[The exercise]: Give again, word for word, the lines below that run from the line with "Write a Blender" through the line with "def M_(p, d=2.5): return". Drop the pictures.

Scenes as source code
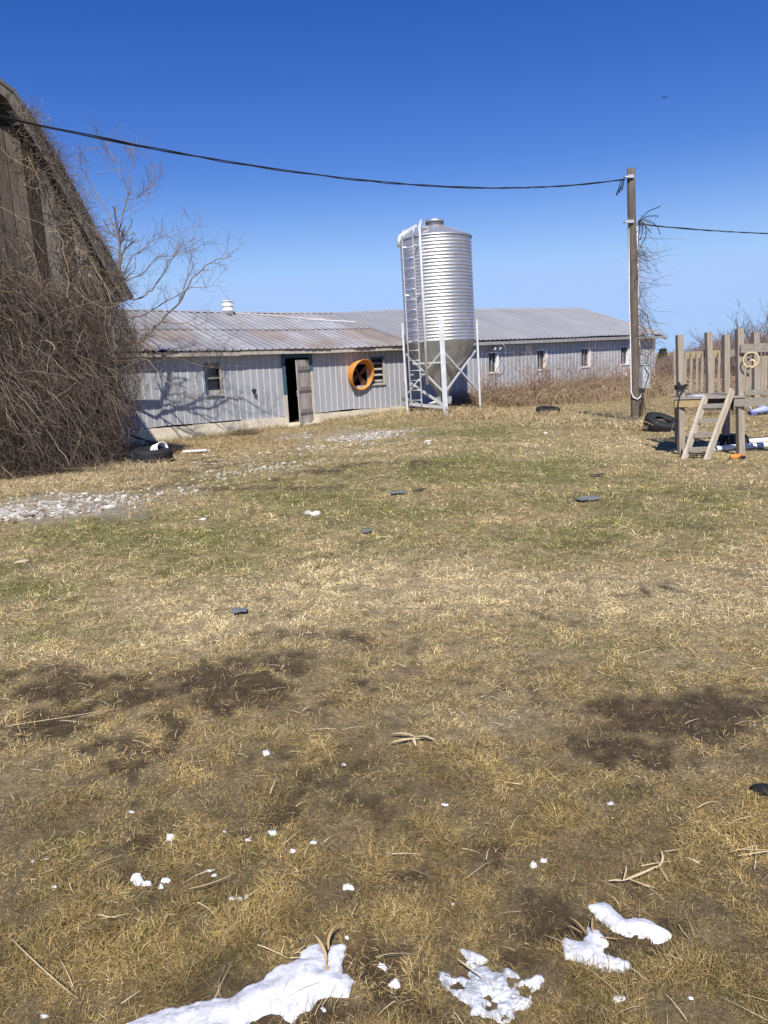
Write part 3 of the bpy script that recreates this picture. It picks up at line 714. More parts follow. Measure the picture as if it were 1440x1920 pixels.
for t in LA:
    c,s_=math.cos(t),math.sin(t); o=np.array([c,s_,0]); q=np.array([-s_,c,0])
    mb=MB()
    zt=2.84; zbm=gz(SB[0]+c*1.1,SB[1]+s_*1.1)-.15
    bot=SB+o*(RS+.035)+q*.0+np.array([.0,0,zbm]); top=SP(0,0,zt)+o*(RS+.035)
    # channel: web and two flanges
    ax=top-bot
    mb.box(bot-q*.060,q*.12,o*.012,ax); mb.box(bot-q*.0720,q*.012,o*.06,ax); mb.box(bot+q*.060,q*.012,o*.06,ax)
    mb.box(bot-q*.02+o*.012,q*.04,o*.02,ax)
    mb.build('leg',leg_m,silo)
for i in range(4):
    t0,t1=LA[i],LA[(i+1)%4]
    for (za,zc) in ((1.95,.72),):
        for (ta,tb) in ((t0,t1),(t1,t0)):
            mb=MB(); a=SP(math.cos(ta)*1.08,math.sin(ta)*1.08,za); b=SP(math.cos(tb)*1.08,math.sin(tb)*1.08,zc)
            d=(b-a); a2=a+d*.02; b2=b-d*.02
            if (ta,tb)==(t1,t0): a2=a2+np.array([.0,.03,0]); b2=b2+np.array([0,.03,0])
            mb.beam(a2,b2,.045,.045); mb.build('brace',leg_m if i in (0,3) else galv,silo)
# ladder on the left front
def lad(px,py,off=.0): return None
la=math.radians(226); lc,ls=math.cos(la),math.sin(la); lo=np.array([lc,ls,0]); lq=np.array([-ls,lc,0])
lad_o=SB+lo*(RS+.20)
mb=MB()
for sg in (-1,1): mb.beam(lad_o+lq*sg*.21+LN*.42,lad_o+lq*sg*.21+LN*5.18,.026,.024,up=lo)
for z in np.arange(.55,5.15,.29): mb.tube([lad_o+lq*-.21+LN*z,lad_o+lq*.21+LN*z],.012,6)
for sg in (-1,1):
    for z in (1.3,2.26,3.6,4.95):
        mb.beam(lad_o+lq*sg*.21+LN*z,SB+lo*(RS+.01)+lq*sg*.23+LN*z,.02,.05)
    mb.tube([lad_o+lq*sg*.21+LN*5.18,lad_o+lq*sg*.21+LN*5.42-lo*.08,lad_o+lq*sg*.21+LN*5.46-lo*.3,lad_o+lq*sg*.21+LN*5.34-lo*.5],.014,6)
mb.build('ladder',leg_m,silo)
# fill pipe with an elbow, straight vent pipe in front
mb=MB(); pa=math.radians(194); po=np.array([math.cos(pa),math.sin(pa),0])
base=SB+po*(RS+.07)
mb.tube([base+LN*5.02,base+LN*5.2,base+LN*5.30-po*.03,base+LN*5.36-po*.12,SB+po*.55+LN*5.60+np.array([0,-.05,0])],.065,14); mb.build('fill_pipe',leg_m,silo)
mb=MB(); va=math.radians(243); vo=np.array([math.cos(va),math.sin(va),0]); 
mb.tube([SB+vo*(RS-.05)+LN*5.62,SB+vo*(RS+.08)+LN*5.42,SB+vo*(RS+.09)+LN*3.0,SB+vo*(RS+.10)+LN*1.0],.042,12)
for z in (2.35,3.6,4.8): mb.tube([SB+vo*(RS-.02)+LN*z,SB+vo*(RS+.1)+LN*z],.02,6)
mb.build('vent_pipe',leg_m,silo)
mb=MB(); mb.beam(SB+LN*1.62+np.array([-.9,-.6,0]),SB+LN*1.62+np.array([.05,-1.1,0]),.05,.05); mb.build('pipe_bracket',leg_m,silo)
mb=MB(); mb.beam(SP(-1.05,-.25,.40),SP(.02,-1.15,.30),.06,.09); mb.beam(SP(-1.0,-.3,1.05),SP(-.1,-1.0,.38),.06,.06); mb.build('auger_support',leg_m,silo)
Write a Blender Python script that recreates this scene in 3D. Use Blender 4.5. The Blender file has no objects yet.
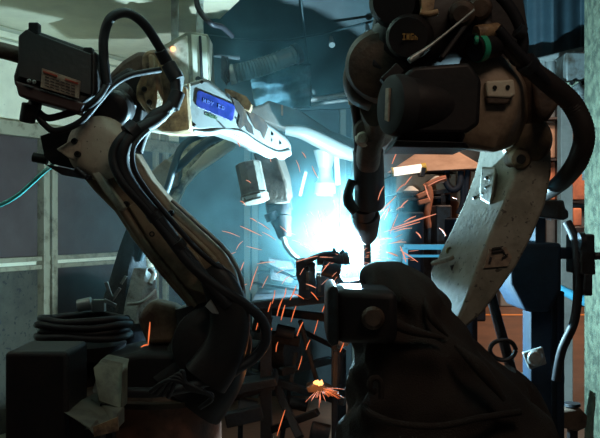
import bpy, bmesh, math, random
from mathutils import Vector, Matrix, noise
random.seed(7)
C = bpy.context.scene.collection
F = 820.0; CZ = 1.2; CX0, CY0 = 300.0, 219.0
OFF = 0.0; RSC = 1.0                    # depth offset and matching size factor of a section
def W(px, py, d):
    d = d+OFF
    return Vector(((px-CX0)/F*d, d, CZ-(py-CY0)/F*d))
def M_(p, d=2.5): return p/F*d          # pixels to metres at a depth

# ------------------------------------------------------------ materials
def mat(name, col, rough=0.5, metal=0.0, col2=None, scale=6.0, lo=0.45, hi=0.62, bump=0.0, bscale=60.0,
        stretch=None, specks=None, spec=0.5, trans=0.0, coat=0.0):
    m = bpy.data.materials.new(name); m.use_nodes = True
    nt = m.node_tree; N = nt.nodes; L = nt.links
    b = N['Principled BSDF']
    b.inputs['Base Color'].default_value = (*col, 1)
    b.inputs['Roughness'].default_value = rough
    b.inputs['Metallic'].default_value = metal
    b.inputs['Specular IOR Level'].default_value = spec
    b.inputs['Coat Weight'].default_value = coat
    tc = N.new('ShaderNodeTexCoord'); mp = N.new('ShaderNodeMapping')
    L.new(tc.outputs['Object'], mp.inputs['Vector'])
    if stretch: mp.inputs['Scale'].default_value = stretch
    cur = None
    if col2 is not None:
        n = N.new('ShaderNodeTexNoise'); n.inputs['Scale'].default_value = scale; n.inputs['Detail'].default_value = 8
        n.inputs['Roughness'].default_value = 0.65
        L.new(mp.outputs[0], n.inputs['Vector'])
        r = N.new('ShaderNodeMapRange'); r.inputs['From Min'].default_value = lo; r.inputs['From Max'].default_value = hi
        L.new(n.outputs['Fac'], r.inputs['Value'])
        mx = N.new('ShaderNodeMix'); mx.data_type = 'RGBA'
        mx.inputs['A'].default_value = (*col, 1); mx.inputs['B'].default_value = (*col2, 1)
        L.new(r.outputs[0], mx.inputs['Factor']); cur = mx.outputs['Result']
    if specks is not None:
        sc_, thr, sc_col = specks
        n = N.new('ShaderNodeTexNoise'); n.inputs['Scale'].default_value = sc_; n.inputs['Detail'].default_value = 3
        L.new(mp.outputs[0], n.inputs['Vector'])
        r = N.new('ShaderNodeMapRange'); r.inputs['From Min'].default_value = thr; r.inputs['From Max'].default_value = thr+0.05
        L.new(n.outputs['Fac'], r.inputs['Value'])
        mx = N.new('ShaderNodeMix'); mx.data_type = 'RGBA'
        if cur: L.new(cur, mx.inputs['A'])
        else: mx.inputs['A'].default_value = (*col, 1)
        mx.inputs['B'].default_value = (*sc_col, 1)
        L.new(r.outputs[0], mx.inputs['Factor']); cur = mx.outputs['Result']
    if cur: L.new(cur, b.inputs['Base Color'])
    if bump:
        n = N.new('ShaderNodeTexNoise'); n.inputs['Scale'].default_value = bscale; n.inputs['Detail'].default_value = 5
        L.new(mp.outputs[0], n.inputs['Vector'])
        bp = N.new('ShaderNodeBump'); bp.inputs['Strength'].default_value = bump; bp.inputs['Distance'].default_value = 0.01
        L.new(n.outputs['Fac'], bp.inputs['Height']); L.new(bp.outputs[0], b.inputs['Normal'])
    return m
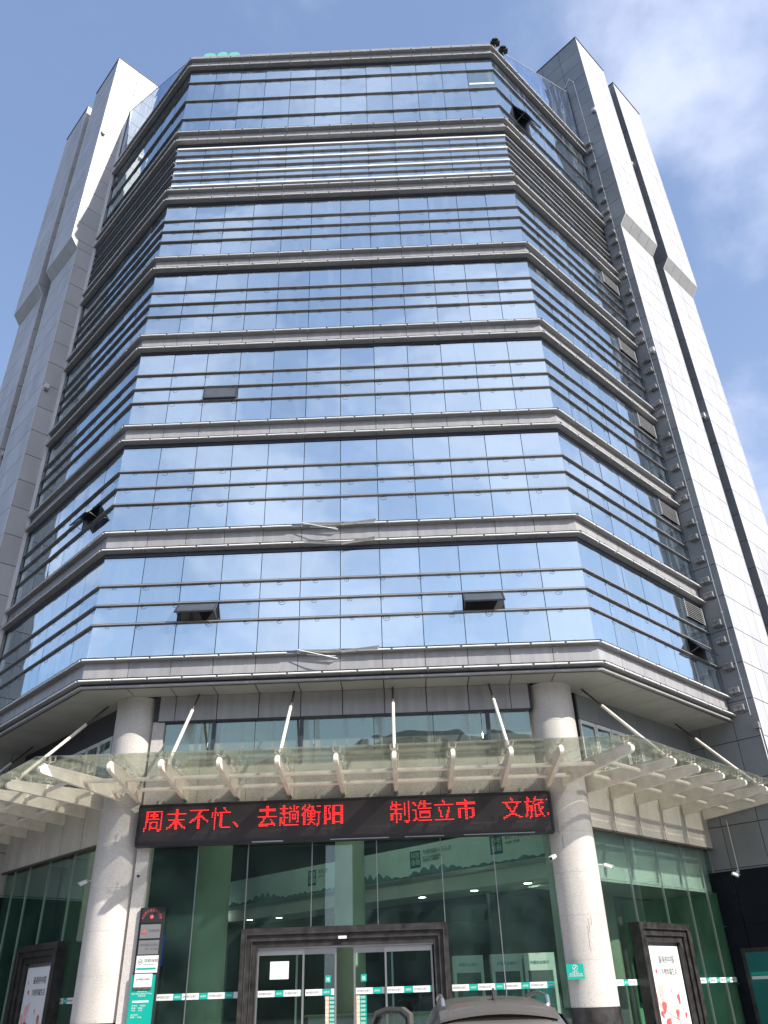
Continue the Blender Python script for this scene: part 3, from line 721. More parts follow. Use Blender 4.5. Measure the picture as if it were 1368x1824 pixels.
# mountains printed along the banner's foot
mb = MB(); x = .3
def bw(x, y, z): return MZ.m @ Vector((x, y, z))
while x < 15.2:
    h = .05 + .26 * abs(math.sin(x * 1.1)) ** 2 * abs(math.cos(x * .37 + 1)) + random.uniform(0, .03); wd = random.uniform(.45, .8)
    mb.poly([(x - wd / 2, 4.63), (x + wd / 2, 4.63), (x + wd * .25, 4.63 + h * .55), (x + wd * .08, 4.63 + h), (x - wd * .08, 4.63 + h * .93), (x - wd * .3, 4.63 + h * .4)], (.001, .004), 1); x += wd * .55
mb.build('banner_mountains', 'mount', ban, MZ)
def bt(body, size, x, z, mt='tealdark'):
    # readable from the street: text x axis runs towards -x of the MZ frame
    mm = MZ.m @ Matrix.Translation((x, .006, z)) @ Matrix.Rotation(PI, 4, 'Z') @ Matrix.Rotation(PI / 2, 4, 'X')
    text(body, size, mt, 'banner_lettering', ban, mm, .001)
for x, b1, b2, s1 in ((5.3, '科技\n金融', '专精特新小巨人贷', '助力企业科技创新发展\n随借随还 方便快捷'), (2.1, '养老\n金融', '农行个人养老金业务', '享优惠 · 享税优'), (10.3, '普惠\n金融', '惠农e贷', '服务三农')):
    MB().box(x - .42, x + .02, .001, .005, 4.88, 5.36).build('banner_seal', 'tealdark', ban, MZ)
    mm = MZ.m @ Matrix.Translation((x - .02, .010, 5.16)) @ Matrix.Rotation(PI, 4, 'Z') @ Matrix.Rotation(PI / 2, 4, 'X')
    text(b1, .19, 'banner', 'seal_lettering', ban, mm, .001)
    bt(b2, .15, x - .52, 5.22); bt(s1, .08, x - .52, 5.1)
for (x, y, r) in ((-.12, 5.6, .45), (-3.93, 4.0, .50), (-9, 7.5, .45), (7.4, 6.2, .45)):
    MB().tube((x, y, .125), (x, y, 8.27), r, 40).build('lobby_column', 'int_green')
for i in range(6):  # glowing fill panels added to brighten the banner and lobby, not real fittings
    x, y = -3.6 + (i % 3) * 3.6, 3.4 + (i // 3) * 3.4
    o = MB().box(x - .6, x + .6, y - .15, y + .15, 8.2, 8.26).build('lobby_fill_light', 'lamp'); tag(o, 'added fill light high in the lobby, %s of the %s row' % (('left', 'middle', 'right')[i % 3], ('front', 'back')[i // 3]), 'lamp', 'added fill lights in the lobby')
cols = [o for o in bpy.data.objects if o.name.startswith('lobby_column')]
for o, lb in zip(cols, ('pale green lobby column above the door, seen through the glass', 'thick pale green lobby column left of the door, behind the glass', 'lobby column deep inside the dark left wing', 'lobby column inside the green right wing')):
    tag(o, lb, 'column', 'columns inside the lobby')
dl = [(-5.5, 12.56, 4.13), (-4.25, 12.03, 4.13), (-3.09, 11.5, 4.13), (-.47, 9.98, 4.13), (2.06, 6.13, 4.13), (3.56, 4.75, 4.13), (4.93, 3.37, 4.13)]
mzs = struct(MB().poly([(5.6, 2.3), (11.8, 8), (11.8, 16.5), (-7.5, 16.5), (-7.0, 14.6)], (4.135, 4.2), 2).build('lobby_lower_ceiling', 'int_dark'))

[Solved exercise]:
Write a Blender Python script that recreates this scene in 3D. Use Blender 4.5. The Blender file has no objects yet.
import bpy, bmesh, math, random
from mathutils import Vector, Matrix, noise
random.seed(7)
C = bpy.context.scene.collection
F = 820.0; CZ = 1.2; CX0, CY0 = 300.0, 219.0
OFF = 0.0; RSC = 1.0                    # depth offset and matching size factor of a section
def W(px, py, d):
    d = d+OFF
    return Vector(((px-CX0)/F*d, d, CZ-(py-CY0)/F*d))
def M_(p, d=2.5): return p/F*d          # pixels to metres at a depth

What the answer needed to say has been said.